WORK INSTRUCTIONS:
Search the entries for the word "part" and pull out each line that has it.

SUPPLIED ENTRIES:
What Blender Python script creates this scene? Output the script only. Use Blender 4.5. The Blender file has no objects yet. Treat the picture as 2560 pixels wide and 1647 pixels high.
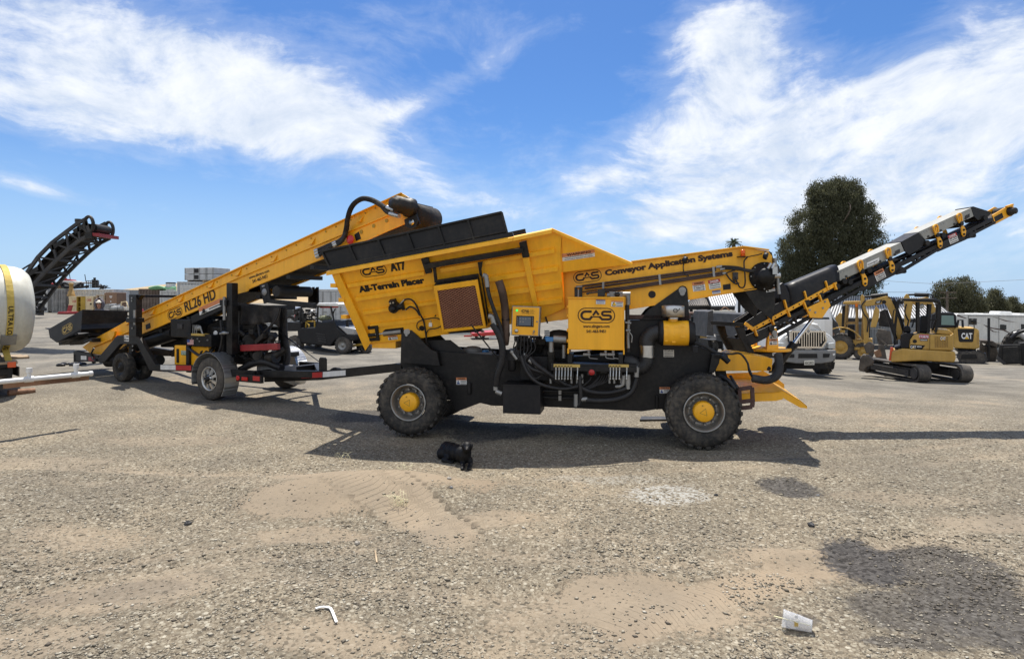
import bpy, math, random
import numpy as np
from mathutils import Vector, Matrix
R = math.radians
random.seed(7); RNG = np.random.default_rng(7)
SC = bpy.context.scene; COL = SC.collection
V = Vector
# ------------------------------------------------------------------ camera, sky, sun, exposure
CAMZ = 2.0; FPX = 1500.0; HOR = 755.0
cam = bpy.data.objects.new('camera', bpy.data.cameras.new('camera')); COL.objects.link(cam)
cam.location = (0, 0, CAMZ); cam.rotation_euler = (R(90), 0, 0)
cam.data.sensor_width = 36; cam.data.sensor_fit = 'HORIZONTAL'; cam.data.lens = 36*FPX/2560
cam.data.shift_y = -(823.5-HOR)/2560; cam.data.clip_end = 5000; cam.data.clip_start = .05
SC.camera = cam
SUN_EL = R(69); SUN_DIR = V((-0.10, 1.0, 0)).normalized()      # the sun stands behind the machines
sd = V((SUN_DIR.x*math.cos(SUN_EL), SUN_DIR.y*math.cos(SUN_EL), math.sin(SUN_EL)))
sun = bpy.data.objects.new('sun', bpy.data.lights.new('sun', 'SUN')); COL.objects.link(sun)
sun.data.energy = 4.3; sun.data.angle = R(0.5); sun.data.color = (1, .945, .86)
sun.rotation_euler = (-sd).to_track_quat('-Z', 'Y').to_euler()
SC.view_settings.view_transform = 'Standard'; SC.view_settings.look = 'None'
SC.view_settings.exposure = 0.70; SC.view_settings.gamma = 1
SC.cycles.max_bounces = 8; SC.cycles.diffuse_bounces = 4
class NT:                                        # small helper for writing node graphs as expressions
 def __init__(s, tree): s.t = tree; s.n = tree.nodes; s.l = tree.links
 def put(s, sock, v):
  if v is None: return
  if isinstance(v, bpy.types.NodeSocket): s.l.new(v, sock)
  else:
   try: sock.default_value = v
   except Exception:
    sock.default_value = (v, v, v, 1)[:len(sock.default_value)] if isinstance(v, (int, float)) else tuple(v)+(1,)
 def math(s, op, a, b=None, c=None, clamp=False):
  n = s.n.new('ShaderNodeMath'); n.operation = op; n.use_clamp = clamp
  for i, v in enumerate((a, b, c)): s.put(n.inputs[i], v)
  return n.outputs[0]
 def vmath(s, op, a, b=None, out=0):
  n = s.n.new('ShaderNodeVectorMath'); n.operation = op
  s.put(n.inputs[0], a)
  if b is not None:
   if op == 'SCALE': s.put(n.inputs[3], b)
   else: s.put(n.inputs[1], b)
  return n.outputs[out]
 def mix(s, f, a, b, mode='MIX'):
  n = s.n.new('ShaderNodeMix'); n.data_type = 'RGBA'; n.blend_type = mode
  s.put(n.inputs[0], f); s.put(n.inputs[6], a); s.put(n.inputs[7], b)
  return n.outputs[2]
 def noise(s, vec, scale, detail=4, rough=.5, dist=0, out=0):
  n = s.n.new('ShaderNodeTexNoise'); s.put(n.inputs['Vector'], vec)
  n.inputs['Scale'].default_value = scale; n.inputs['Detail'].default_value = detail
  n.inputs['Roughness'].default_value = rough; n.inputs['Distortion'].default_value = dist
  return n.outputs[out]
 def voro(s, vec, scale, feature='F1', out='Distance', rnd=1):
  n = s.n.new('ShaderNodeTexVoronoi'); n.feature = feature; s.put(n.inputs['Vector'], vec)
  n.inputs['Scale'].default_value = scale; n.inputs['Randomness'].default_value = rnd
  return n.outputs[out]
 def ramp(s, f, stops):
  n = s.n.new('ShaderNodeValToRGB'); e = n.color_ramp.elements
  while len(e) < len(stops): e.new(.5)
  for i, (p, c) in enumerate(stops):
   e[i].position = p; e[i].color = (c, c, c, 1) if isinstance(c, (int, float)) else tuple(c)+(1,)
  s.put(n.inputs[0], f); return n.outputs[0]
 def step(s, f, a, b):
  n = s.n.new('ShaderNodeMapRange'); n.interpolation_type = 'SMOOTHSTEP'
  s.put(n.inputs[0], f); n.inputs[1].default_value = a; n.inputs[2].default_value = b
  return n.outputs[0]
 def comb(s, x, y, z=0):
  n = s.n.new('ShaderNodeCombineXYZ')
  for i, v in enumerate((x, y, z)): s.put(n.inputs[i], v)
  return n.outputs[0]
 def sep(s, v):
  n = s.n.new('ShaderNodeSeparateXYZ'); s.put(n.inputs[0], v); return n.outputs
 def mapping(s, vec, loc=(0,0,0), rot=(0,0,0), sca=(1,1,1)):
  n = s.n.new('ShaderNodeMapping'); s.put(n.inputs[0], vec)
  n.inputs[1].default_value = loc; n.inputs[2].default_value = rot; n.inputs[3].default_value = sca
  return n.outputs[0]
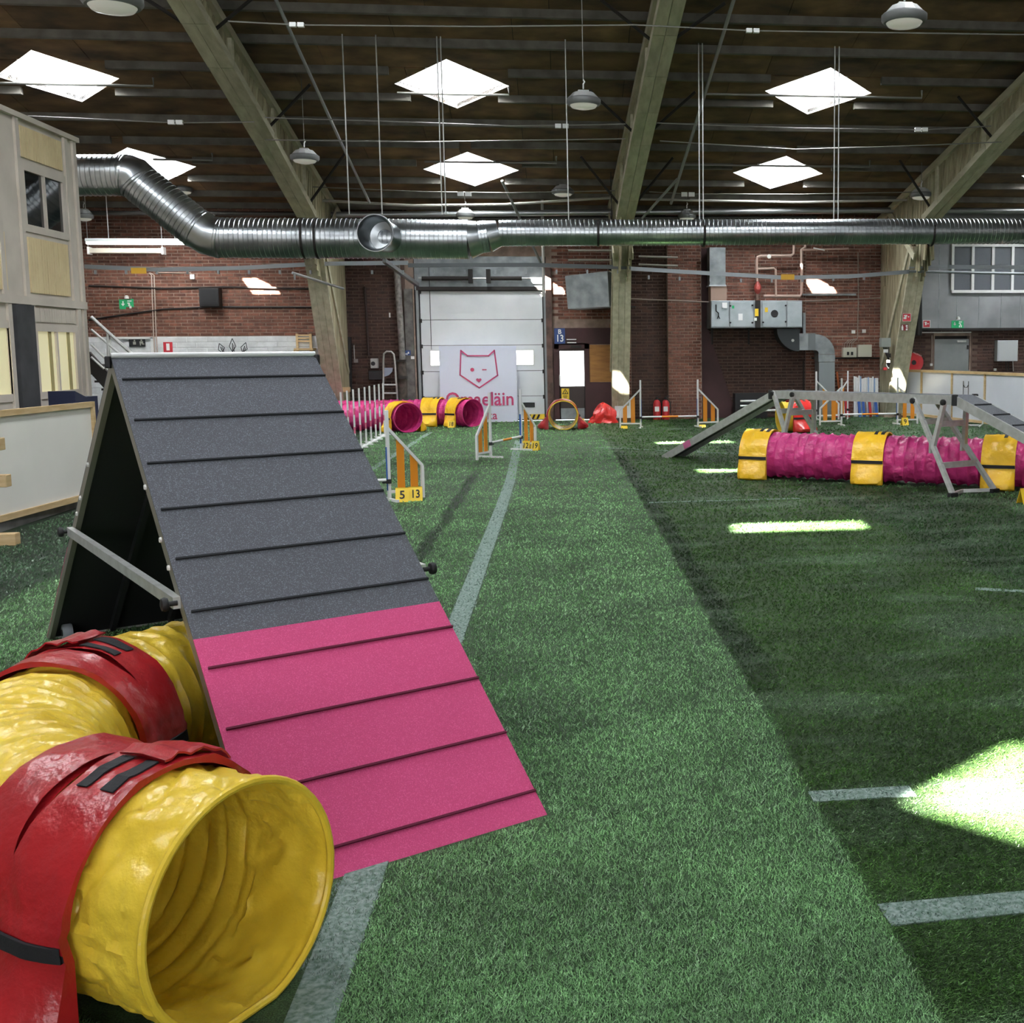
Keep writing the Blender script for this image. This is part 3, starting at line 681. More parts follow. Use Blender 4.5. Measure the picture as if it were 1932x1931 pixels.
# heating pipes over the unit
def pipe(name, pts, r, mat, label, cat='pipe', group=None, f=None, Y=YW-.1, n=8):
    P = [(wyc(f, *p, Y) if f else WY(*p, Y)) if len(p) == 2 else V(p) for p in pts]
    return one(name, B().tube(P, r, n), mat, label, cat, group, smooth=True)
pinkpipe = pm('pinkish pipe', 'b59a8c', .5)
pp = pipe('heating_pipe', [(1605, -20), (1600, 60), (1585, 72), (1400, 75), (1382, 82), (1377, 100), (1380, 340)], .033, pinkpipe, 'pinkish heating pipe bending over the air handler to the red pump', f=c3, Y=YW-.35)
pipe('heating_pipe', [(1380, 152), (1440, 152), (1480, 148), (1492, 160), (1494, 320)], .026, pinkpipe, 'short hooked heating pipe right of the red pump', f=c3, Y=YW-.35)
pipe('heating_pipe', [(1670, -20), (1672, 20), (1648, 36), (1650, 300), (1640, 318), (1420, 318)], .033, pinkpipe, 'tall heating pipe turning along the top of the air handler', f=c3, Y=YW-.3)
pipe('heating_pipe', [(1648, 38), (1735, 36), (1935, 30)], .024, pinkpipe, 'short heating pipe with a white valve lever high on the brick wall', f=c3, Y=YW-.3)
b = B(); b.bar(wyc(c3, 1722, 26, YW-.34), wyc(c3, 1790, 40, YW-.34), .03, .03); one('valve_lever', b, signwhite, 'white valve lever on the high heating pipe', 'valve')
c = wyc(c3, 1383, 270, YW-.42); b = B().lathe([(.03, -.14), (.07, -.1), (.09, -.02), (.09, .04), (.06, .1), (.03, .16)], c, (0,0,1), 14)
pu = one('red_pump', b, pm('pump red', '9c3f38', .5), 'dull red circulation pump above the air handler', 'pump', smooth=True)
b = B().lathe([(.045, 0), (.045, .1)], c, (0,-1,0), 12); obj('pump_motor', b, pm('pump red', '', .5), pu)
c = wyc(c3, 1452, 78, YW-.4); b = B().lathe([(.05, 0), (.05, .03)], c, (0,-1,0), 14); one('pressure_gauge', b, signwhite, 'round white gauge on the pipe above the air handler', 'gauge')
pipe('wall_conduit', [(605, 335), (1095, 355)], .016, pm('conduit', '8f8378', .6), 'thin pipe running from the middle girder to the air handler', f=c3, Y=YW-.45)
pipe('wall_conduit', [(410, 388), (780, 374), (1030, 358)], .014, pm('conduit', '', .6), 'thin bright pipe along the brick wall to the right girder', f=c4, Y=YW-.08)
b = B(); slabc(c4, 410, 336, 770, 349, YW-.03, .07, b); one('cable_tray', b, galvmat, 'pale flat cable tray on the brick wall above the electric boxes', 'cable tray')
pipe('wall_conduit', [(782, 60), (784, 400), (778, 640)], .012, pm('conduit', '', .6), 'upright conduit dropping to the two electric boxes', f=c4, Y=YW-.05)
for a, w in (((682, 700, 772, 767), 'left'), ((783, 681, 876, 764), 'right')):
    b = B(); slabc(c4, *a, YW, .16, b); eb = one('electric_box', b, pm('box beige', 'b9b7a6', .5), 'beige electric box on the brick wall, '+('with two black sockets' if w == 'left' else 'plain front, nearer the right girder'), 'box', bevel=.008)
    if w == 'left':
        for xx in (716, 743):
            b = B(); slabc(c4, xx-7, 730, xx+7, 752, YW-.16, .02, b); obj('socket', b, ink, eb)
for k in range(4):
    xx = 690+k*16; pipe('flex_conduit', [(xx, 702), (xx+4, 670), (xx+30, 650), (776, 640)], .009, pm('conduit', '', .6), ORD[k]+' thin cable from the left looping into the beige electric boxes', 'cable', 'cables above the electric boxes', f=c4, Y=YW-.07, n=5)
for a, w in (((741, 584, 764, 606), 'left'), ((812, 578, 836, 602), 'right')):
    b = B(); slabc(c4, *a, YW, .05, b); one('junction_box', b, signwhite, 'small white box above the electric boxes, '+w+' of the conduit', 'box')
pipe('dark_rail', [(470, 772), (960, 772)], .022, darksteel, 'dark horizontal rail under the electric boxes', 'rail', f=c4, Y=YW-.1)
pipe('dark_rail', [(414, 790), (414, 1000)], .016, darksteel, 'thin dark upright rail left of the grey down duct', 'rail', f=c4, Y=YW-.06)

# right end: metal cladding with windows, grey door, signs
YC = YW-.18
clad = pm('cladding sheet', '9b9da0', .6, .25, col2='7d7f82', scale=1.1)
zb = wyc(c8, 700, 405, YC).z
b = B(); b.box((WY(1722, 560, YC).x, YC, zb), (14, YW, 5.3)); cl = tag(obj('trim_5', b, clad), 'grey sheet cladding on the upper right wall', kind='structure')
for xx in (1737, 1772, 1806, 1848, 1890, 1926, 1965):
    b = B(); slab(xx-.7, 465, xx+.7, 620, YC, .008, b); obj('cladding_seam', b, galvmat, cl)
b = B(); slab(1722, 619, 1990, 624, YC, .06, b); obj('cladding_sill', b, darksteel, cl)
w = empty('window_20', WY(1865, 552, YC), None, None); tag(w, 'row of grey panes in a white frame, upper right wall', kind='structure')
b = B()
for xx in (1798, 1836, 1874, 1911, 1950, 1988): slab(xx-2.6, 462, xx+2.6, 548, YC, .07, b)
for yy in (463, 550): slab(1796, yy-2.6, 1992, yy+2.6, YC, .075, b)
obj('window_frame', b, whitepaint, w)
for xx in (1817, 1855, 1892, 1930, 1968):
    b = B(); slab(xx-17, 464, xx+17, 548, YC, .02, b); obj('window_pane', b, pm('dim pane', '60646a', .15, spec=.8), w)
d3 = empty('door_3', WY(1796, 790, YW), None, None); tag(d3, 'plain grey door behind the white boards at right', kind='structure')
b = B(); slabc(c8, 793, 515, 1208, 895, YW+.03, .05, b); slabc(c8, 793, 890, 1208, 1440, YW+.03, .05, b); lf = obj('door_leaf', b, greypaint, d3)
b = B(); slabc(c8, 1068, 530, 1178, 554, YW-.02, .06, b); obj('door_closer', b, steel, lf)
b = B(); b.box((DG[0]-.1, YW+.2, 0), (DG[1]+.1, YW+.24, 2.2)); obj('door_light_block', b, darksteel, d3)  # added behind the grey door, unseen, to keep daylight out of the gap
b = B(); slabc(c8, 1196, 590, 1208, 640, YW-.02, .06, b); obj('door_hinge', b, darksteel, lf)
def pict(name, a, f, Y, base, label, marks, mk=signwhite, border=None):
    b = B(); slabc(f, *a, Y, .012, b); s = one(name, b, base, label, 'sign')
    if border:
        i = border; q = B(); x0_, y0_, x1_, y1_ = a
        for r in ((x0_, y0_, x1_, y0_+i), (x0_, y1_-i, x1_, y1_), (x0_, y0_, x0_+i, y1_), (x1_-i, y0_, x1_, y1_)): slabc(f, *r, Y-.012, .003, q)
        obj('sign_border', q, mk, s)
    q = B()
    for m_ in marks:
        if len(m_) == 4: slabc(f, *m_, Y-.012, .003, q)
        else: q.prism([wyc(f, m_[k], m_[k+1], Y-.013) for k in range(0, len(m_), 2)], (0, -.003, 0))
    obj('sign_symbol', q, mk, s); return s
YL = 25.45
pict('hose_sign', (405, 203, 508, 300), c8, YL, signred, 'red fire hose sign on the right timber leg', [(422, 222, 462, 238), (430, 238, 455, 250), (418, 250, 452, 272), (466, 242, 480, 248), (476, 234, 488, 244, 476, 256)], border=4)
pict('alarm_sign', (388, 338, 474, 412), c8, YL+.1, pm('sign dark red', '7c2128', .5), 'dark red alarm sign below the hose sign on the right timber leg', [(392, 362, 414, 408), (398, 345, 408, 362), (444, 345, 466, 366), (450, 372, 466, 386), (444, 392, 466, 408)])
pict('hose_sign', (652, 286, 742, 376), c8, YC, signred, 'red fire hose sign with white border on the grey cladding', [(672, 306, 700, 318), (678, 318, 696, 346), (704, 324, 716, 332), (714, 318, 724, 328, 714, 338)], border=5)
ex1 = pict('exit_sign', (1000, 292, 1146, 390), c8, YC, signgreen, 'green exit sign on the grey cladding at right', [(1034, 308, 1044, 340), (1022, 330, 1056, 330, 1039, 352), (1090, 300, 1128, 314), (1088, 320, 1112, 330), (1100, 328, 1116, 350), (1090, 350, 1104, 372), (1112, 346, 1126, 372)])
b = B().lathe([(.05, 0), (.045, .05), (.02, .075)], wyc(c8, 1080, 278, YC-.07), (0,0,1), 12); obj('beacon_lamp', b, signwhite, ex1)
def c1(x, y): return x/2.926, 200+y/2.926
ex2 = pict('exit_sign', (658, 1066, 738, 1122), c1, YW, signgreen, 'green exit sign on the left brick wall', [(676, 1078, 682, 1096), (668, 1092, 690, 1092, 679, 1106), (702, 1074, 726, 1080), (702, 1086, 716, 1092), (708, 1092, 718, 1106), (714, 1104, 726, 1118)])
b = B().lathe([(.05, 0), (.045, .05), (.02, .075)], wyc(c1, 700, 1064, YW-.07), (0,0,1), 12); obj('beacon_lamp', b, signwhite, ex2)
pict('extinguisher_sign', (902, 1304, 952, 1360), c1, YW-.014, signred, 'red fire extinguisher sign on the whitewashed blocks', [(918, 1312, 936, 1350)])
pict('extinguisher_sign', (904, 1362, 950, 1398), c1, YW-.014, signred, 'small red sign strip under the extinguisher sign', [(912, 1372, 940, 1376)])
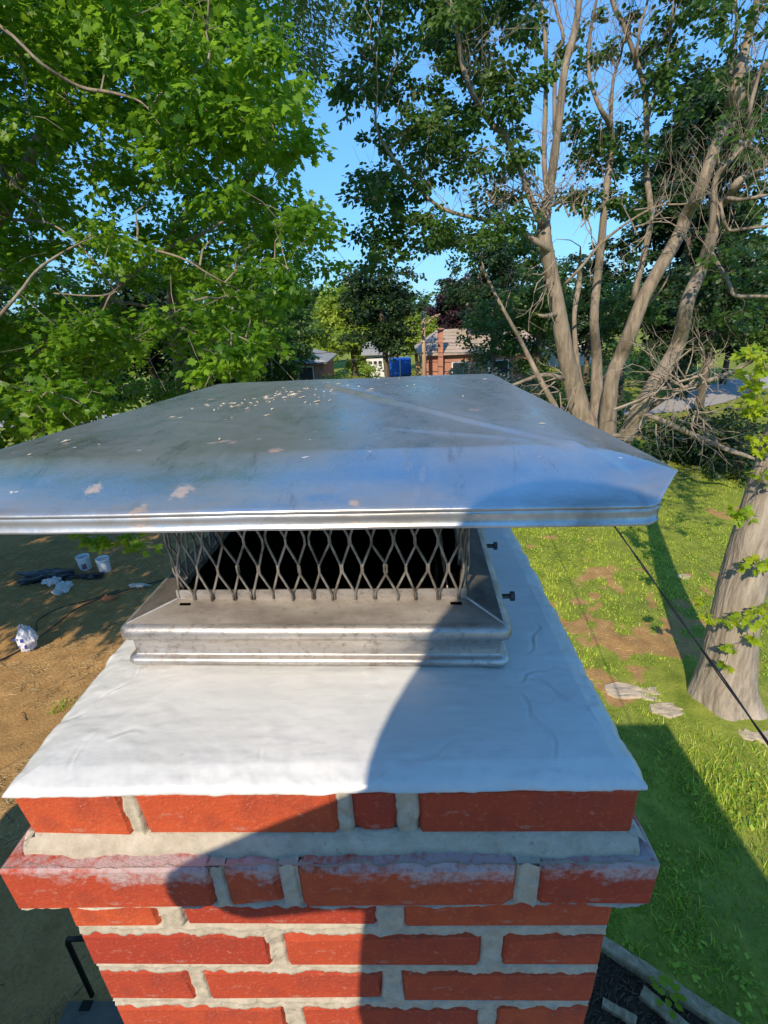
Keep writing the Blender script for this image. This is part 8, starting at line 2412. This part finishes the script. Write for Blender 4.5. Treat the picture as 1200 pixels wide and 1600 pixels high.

RESULT BELOW:
Keep writing the Blender script for this image. This is part 3, starting at line 681. More parts follow. Use Blender 4.5. Measure the picture as if it were 1932x1931 pixels.
Keep writing the Blender script for this image. This is part 8, starting at line 2412. This part finishes the script. Write for Blender 4.5. Treat the picture as 1200 pixels wide and 1600 pixels high.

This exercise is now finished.